** start **
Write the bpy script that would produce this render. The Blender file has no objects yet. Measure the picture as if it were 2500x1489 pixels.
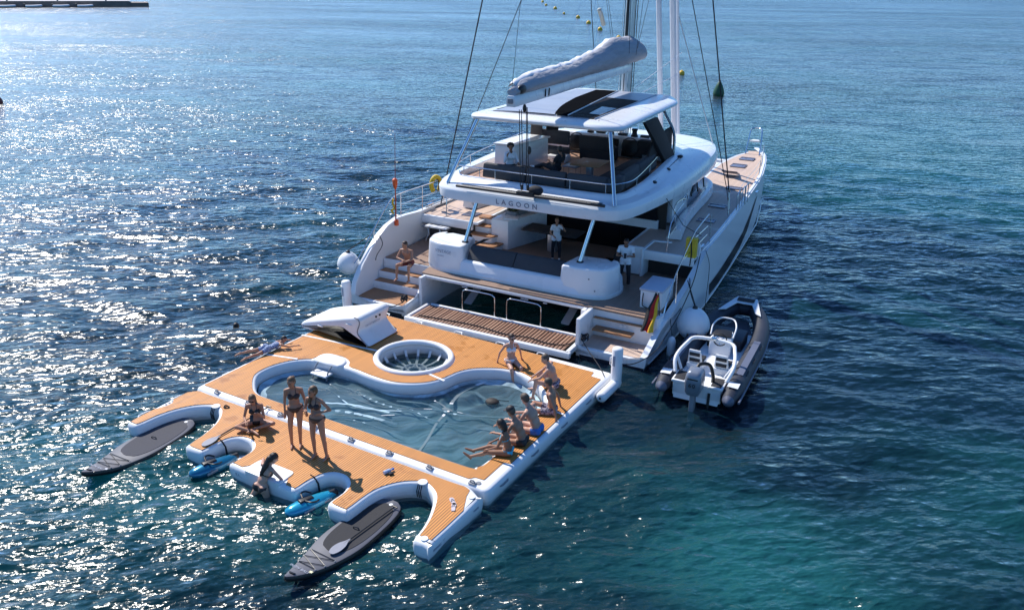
import bpy, bmesh, math, random
import numpy as np
from mathutils import Vector, Matrix, Euler
R = math.radians
random.seed(7); rng = np.random.default_rng(7)
scene = bpy.context.scene
COL = scene.collection
# ---------------------------------------------------------------- camera
cam_d = bpy.data.cameras.new('camera'); cam = bpy.data.objects.new('camera', cam_d); COL.objects.link(cam)
_yaw, _pitch, _roll = -0.523812, 0.383243, 0.012740
_f = Vector((math.sin(_yaw)*math.cos(_pitch), math.cos(_yaw)*math.cos(_pitch), -math.sin(_pitch)))
_r = Vector((math.cos(_yaw), -math.sin(_yaw), 0)); _u = _r.cross(_f)
_r, _u = _r*math.cos(_roll)+_u*math.sin(_roll), _u*math.cos(_roll)-_r*math.sin(_roll)
_m = Matrix((_r, _u, -_f)).transposed().to_4x4(); _m.translation = (15.599, -11.590, 9.803)
cam.matrix_world = _m
cam_d.sensor_width = 36; cam_d.lens = 36*2000.1/2500
cam_d.clip_start = .1; cam_d.clip_end = 6000
scene.camera = cam
# ---------------------------------------------------------------- sky, sun, exposure
SUN_EL, SUN_AZ = R(46.5), R(162.3)          # azimuth counted from +X
world = bpy.data.worlds.new('World'); scene.world = world; world.use_nodes = True
wn = world.node_tree.nodes; wl = world.node_tree.links
sky = wn.new('ShaderNodeTexSky'); sky.sky_type = 'NISHITA'; sky.sun_disc = False
sky.sun_elevation = SUN_EL; sky.sun_rotation = R(90) - SUN_AZ
sky.air_density = 1.0; sky.dust_density = .0; sky.ozone_density = 3.0
_tint = wn.new('ShaderNodeMix'); _tint.data_type = 'RGBA'; _tint.blend_type = 'MULTIPLY'; _tint.inputs[0].default_value = 1
_tint.inputs[7].default_value = (.60, .95, 1.34, 1)                  # the deep clear blue the white shade sides show
wl.new(sky.outputs[0], _tint.inputs[6]); wl.new(_tint.outputs[2], wn['Background'].inputs['Color']); wn['Background'].inputs['Strength'].default_value = .10
sun_d = bpy.data.lights.new('sun', 'SUN'); sun = bpy.data.objects.new('sun', sun_d); COL.objects.link(sun)
sun_d.energy = 4.8; sun_d.angle = R(.53); sun_d.color = (1, .95, .87)
_sd = Vector((math.cos(SUN_EL)*math.cos(SUN_AZ), math.cos(SUN_EL)*math.sin(SUN_AZ), math.sin(SUN_EL)))
sun.rotation_euler = _sd.to_track_quat('Z', 'Y').to_euler()
scene.view_settings.view_transform = 'Standard'; scene.view_settings.look = 'None'
scene.view_settings.exposure = 0.34; scene.view_settings.gamma = 1
scene.view_settings.use_curve_mapping = False
scene.cycles.max_bounces = 8; scene.cycles.transparent_max_bounces = 12
scene.cycles.use_denoising = True
scene.cycles.sample_clamp_indirect = 6
scene.cycles.caustics_reflective = False; scene.cycles.caustics_refractive = False
# ---------------------------------------------------------------- materials
MATS = {}
class NT:
    def __init__(s, m): s.t = m.node_tree; s.t.nodes.clear()
    def n(s, typ, ins=None, **kw):
        x = s.t.nodes.new(typ)
        for k, v in kw.items(): setattr(x, k, v)
        for k, v in (ins or {}).items():
            if isinstance(v, bpy.types.NodeSocket): s.t.links.new(v, x.inputs[k])
            else: x.inputs[k].default_value = v
        return x
    def math(s, op, a, b=0.0, clamp=False):
        return s.n('ShaderNodeMath', {0: a, 1: b}, operation=op, use_clamp=clamp).outputs[0]
    def mix(s, f, a, b):
        return s.n('ShaderNodeMix', {0: f, 6: a, 7: b}, data_type='RGBA').outputs[2]
    def noise(s, vec, scale, detail=3, rough=.55, out=0):
        return s.n('ShaderNodeTexNoise', {'Vector': vec, 'Scale': scale, 'Detail': detail, 'Roughness': rough}).outputs[out]
    def ramp(s, f, p0, p1):
        return s.n('ShaderNodeMapRange', {0: f, 1: p0, 2: p1}, interpolation_type='SMOOTHSTEP').outputs[0]
    def out(s, sh): s.n('ShaderNodeOutputMaterial', {0: sh})
def c4(c): return (c[0], c[1], c[2], 1)
def mat(name, col, rough=.5, metal=0, var=.06, vscale=6, bump=0, bscale=60, coat=0, dirt=None, spec=.5, stretch=None, trans=0):
    if name in MATS: return MATS[name]
    m = bpy.data.materials.new(name); m.use_nodes = True; t = NT(m)
    co = t.n('ShaderNodeTexCoord').outputs['Object']
    if stretch: co = t.n('ShaderNodeMapping', {0: co, 3: stretch}).outputs[0]
    base = c4(col)
    nz = t.noise(co, vscale, 4)
    lo = c4([c*(1-var*2) for c in col]); hi = c4([min(1, c*(1+var*1.4)) for c in col])
    cc = t.mix(nz, lo, hi)
    if dirt:
        f = t.ramp(t.noise(co, vscale*.35, 6, .65), .52, .72)
        cc = t.mix(t.math('MULTIPLY', f, dirt[1]), cc, c4(dirt[0]))
    ins = {'Base Color': cc, 'Roughness': t.math('ADD', rough-.06, t.math('MULTIPLY', nz, .12)), 'Metallic': metal, 'Specular IOR Level': spec, 'Coat Weight': coat, 'Transmission Weight': trans}
    if bump:
        ins['Normal'] = t.n('ShaderNodeBump', {'Strength': bump, 'Distance': .01 if bscale > 8 else .06, 'Height': t.noise(co, bscale, 4)}).outputs[0]
    t.out(t.n('ShaderNodeBsdfPrincipled', ins).outputs[0])
    MATS[name] = m; return m
def planks(name, col, line, pitch, width=.14, axis='X', rough=.6, var=.12):
    """decking: long strips with dark caulking; axis is the direction across the strips"""
    if name in MATS: return MATS[name]
    m = bpy.data.materials.new(name); m.use_nodes = True; t = NT(m)
    co = t.n('ShaderNodeTexCoord').outputs['Object']
    sp = t.n('ShaderNodeSeparateXYZ', {0: co})
    u = t.math('DIVIDE', sp.outputs[axis], pitch); fr = t.math('FRACT', u); idx = t.math('FLOOR', u)
    ln = t.math('LESS_THAN', fr, width)
    wn_ = t.n('ShaderNodeTexWhiteNoise', {'W': idx}, noise_dimensions='1D').outputs[0]
    st = t.n('ShaderNodeMapping', {0: co, 3: (14, 1.2, 4) if axis == 'X' else (1.2, 14, 4)}).outputs[0]
    g = t.noise(st, 2.0, 5, .6); big = t.noise(co, .8, 4, .6)
    v = t.math('ADD', t.math('MULTIPLY', wn_, .35), t.math('ADD', t.math('MULTIPLY', g, .4), t.math('MULTIPLY', big, .5)))
    cc = t.mix(v, c4([c*(1-var*1.6) for c in col]), c4([min(1, c*(1+var*1.3)) for c in col]))
    wet = t.ramp(t.noise(co, 1.3, 5, .65), .56, .66)
    cc = t.mix(t.math('MULTIPLY', wet, .32), cc, c4([c*.55 for c in col]))
    cc = t.mix(ln, cc, c4(line))
    h = t.math('SUBTRACT', 1.0, ln)
    nrm = t.n('ShaderNodeBump', {'Strength': .6, 'Distance': .004, 'Height': t.math('ADD', h, t.math('MULTIPLY', g, .15))}).outputs[0]
    ro = t.math('SUBTRACT', rough, t.math('MULTIPLY', wet, .25))
    t.out(t.n('ShaderNodeBsdfPrincipled', {'Base Color': cc, 'Roughness': ro, 'Normal': nrm}).outputs[0])
    MATS[name] = m; return m
GEL = mat('white_gelcoat', (.80, .81, .82), .28, var=.02, vscale=1.5, coat=.3, dirt=((.62, .62, .6), .35))
PVC = mat('white_pvc', (.78, .79, .80), .42, var=.02, vscale=3, dirt=((.66, .65, .62), .4), bump=.12, bscale=14)
def pvc_wet():
    m = bpy.data.materials.new('white_pvc_hull'); m.use_nodes = True; t = NT(m); co = t.n('ShaderNodeTexCoord').outputs['Object']
    z = t.n('ShaderNodeSeparateXYZ', {0: co}).outputs['Z']; nz = t.noise(co, 3, 4, .6)
    c = t.mix(nz, (.74, .755, .77, 1), (.80, .81, .82, 1))
    st = t.math('MULTIPLY', t.ramp(t.math('ADD', z, t.math('MULTIPLY', t.noise(co, 5, 4, .6), .10)), .17, .05), .5)      # scum band along the waterline
    c = t.mix(st, c, (.42, .45, .40, 1)); sc = t.ramp(t.noise(co, 22, 5, .7), .60, .72); c = t.mix(t.math('MULTIPLY', sc, .18), c, (.5, .5, .5, 1))
    seam = t.math('LESS_THAN', t.math('ABSOLUTE', t.math('SUBTRACT', z, .115)), .006); c = t.mix(t.math('MULTIPLY', seam, .5), c, (.55, .57, .60, 1))
    t.out(t.n('ShaderNodeBsdfPrincipled', {'Base Color': c, 'Roughness': t.math('SUBTRACT', .42, t.math('MULTIPLY', st, .4)), 'Normal': t.n('ShaderNodeBump', {'Strength': .25, 'Distance': .012, 'Height': t.noise(co, 9, 3)}).outputs[0]}).outputs[0]); return m
PVCW = pvc_wet()
PVCG = mat('grey_print', (.30, .34, .42), .5)
EVA = planks('orange_teak_foam', (.61, .25, .052), (.11, .042, .013), .056, .24, var=.19)
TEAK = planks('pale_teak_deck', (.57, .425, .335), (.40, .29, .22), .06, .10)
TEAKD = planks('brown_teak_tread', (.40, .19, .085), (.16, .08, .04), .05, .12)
def slat_mat():
    m = bpy.data.materials.new('weathered_slat_wood'); m.use_nodes = True; t = NT(m)
    co = t.n('ShaderNodeTexCoord').outputs['Object']; r = t.n('ShaderNodeObjectInfo').outputs['Random']
    v = t.n('ShaderNodeVectorMath', {0: co, 1: t.n('ShaderNodeCombineXYZ', {0: t.math('MULTIPLY', r, 90), 1: t.math('MULTIPLY', r, 37)}).outputs[0]}, operation='ADD').outputs[0]
    g = t.noise(t.n('ShaderNodeMapping', {0: v, 3: (14, 1.6, 4)}).outputs[0], 2, 5, .65)
    c = t.mix(t.math('ADD', t.math('MULTIPLY', g, .6), t.math('MULTIPLY', r, .5)), (.13, .052, .032, 1), (.40, .24, .16, 1))
    t.out(t.n('ShaderNodeBsdfPrincipled', {'Base Color': c, 'Roughness': .6, 'Normal': t.n('ShaderNodeBump', {'Strength': .4, 'Distance': .01, 'Height': g}).outputs[0]}).outputs[0]); return m
TEAKW = slat_mat()
ANTH = mat('charcoal_canvas', (.052, .055, .062), .85, var=.12, vscale=5, bump=.3, bscale=180)
ANTH2 = mat('dark_grey_cushion', (.038, .036, .038), .85, var=.12, vscale=5, bump=.3, bscale=150)
BLK = mat('black_plastic', (.012, .012, .013), .4)
BLKG = mat('smoked_glass', (.012, .012, .014), .14, var=.0, spec=.25)
STEEL = mat('polished_steel', (.62, .64, .66), .16, 1, var=.03)
ALU = mat('anodised_mast', (.55, .57, .60), .35, .8, var=.05)
ROPE = mat('black_rope', (.014, .015, .02), .8, bump=.5, bscale=250)
SAILC = mat('grey_sail_cover', (.36, .37, .41), .8, var=.12, vscale=4, bump=1.0, bscale=5, stretch=(1, .6, 2.4))
SAILW = mat('white_sailcloth', (.75, .76, .80), .7, var=.05, vscale=3, bump=.3, bscale=12)
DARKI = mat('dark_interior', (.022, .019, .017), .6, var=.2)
HULLG = mat('dark_hull_window', (.007, .008, .010), .35, var=0, spec=.10)
SOLAR = mat('grey_solar_film', (.33, .35, .41), .35, var=.06, vscale=2)
YEL = mat('yellow_cover', (.68, .47, .03), .6, var=.15, vscale=9, bump=.4, bscale=30)
ORG = mat('orange_plastic', (.75, .10, .02), .4)
GREY = mat('grey_plastic', (.22, .23, .25), .5)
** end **
WORK TO DO
Select from the material above each line in which the string "planks" appears, and list those lines.

ANSWER TO THIS PROBLEM
def planks(name, col, line, pitch, width=.14, axis='X', rough=.6, var=.12):
EVA = planks('orange_teak_foam', (.61, .25, .052), (.11, .042, .013), .056, .24, var=.19)
TEAK = planks('pale_teak_deck', (.57, .425, .335), (.40, .29, .22), .06, .10)
TEAKD = planks('brown_teak_tread', (.40, .19, .085), (.16, .08, .04), .05, .12)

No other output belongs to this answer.